How often you do water changes will depend on different aspects in your setup. Ocean water is extremely clean in comparison to water found inland. The lifeforms you want to keep, will determine how clean you need to keep your tank.Lifeforms that live near coastlines will need nutrients in the water column, that deepwater lifeforms cannot tolerate at all. How you need to keep your tank will be determined by what you wish to keep in it.
Since you wish to focus on dosing the additives and only make very few water changes, you will need to be on top of two things: organic detritus and nitrate buildup.
Therefore there will be two things you can do to lower your need of water changes, which is to have a huge sump and a huge skimmer. You can grow beneficial algae in the sump that assist in removing nitrates. An overpowered skimmer assist in removing organic compounds in the water column.
While you stock up your tank, you will need to do regular testing to keep an eye on the buildup of nitrates, and you need to keep an eye on your skimmer, which will help you judge how much pollution is in your water column: and that will determine how often you need to make water changes. If your nitrates run too high, fix it with a water change and if your skimmer cannot keep up with the organic detritus, fix it with a water change. Eventually you will know exactly what your tank needs and that is when you know for sure, how often it will need to have water changes.

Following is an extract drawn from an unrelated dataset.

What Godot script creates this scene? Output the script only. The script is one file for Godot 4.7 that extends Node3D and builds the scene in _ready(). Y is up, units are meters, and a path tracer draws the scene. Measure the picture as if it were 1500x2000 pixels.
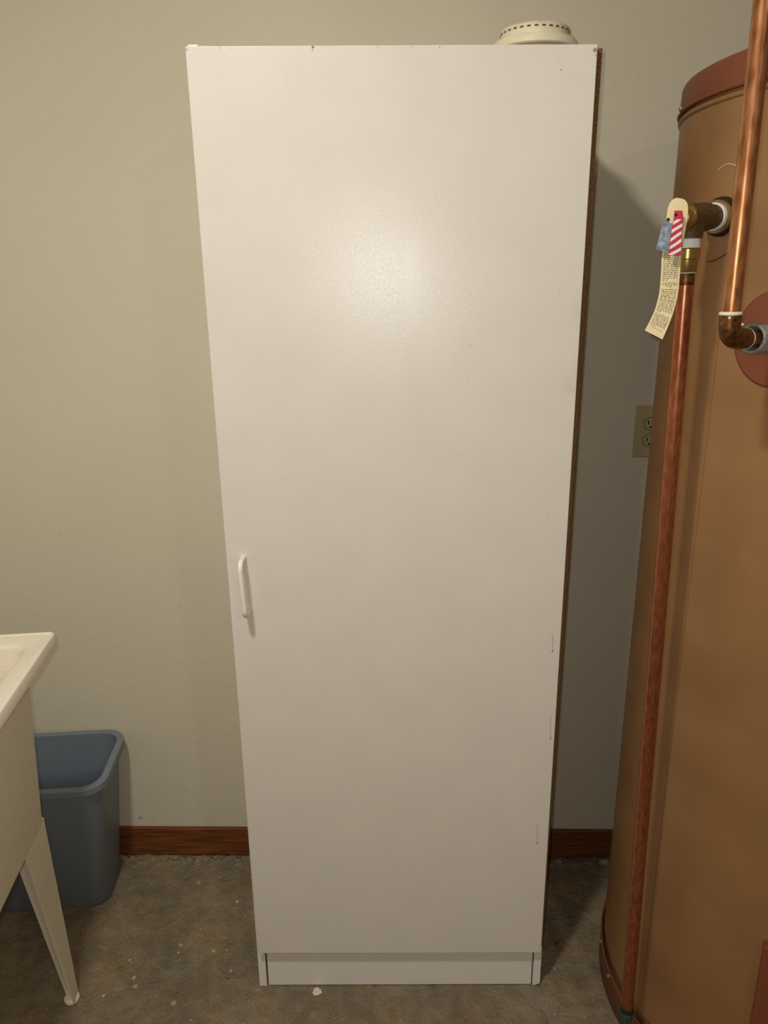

I actually keep a nano in the exact opposite way, I never dose anything but make fairly regular water changes. I just don't like fiddling around with dosing anything and the only cnidarian I keep is one anemone so it gets everything covered that it needs from the water changes.
It all depends on what is right for your mood and what is right for your tank, and as I mentioned, remember to determine if you wish to keep lifeforms that can handle a degree of pollution or those that cannot and don't stop testing and keep developing your dosing parameters, until you are sure that nothing is changing in your tank. Remember that the salt mixes will have additional additives & adjust you don't overdose after water changes. Corals will have changing needs for nutrients as they grow and flourish and the less you do water changes, the more you need to do tests, to make sure that you know exactly how to dose your tank as it develops.
As people already pointed out, never add salt to the tank, nothing in a tank can tolerate the salt, so always make the water mix in accordance with the mixing instructions and allow the water to stir for long enough to get the salt crystals completely dissolved.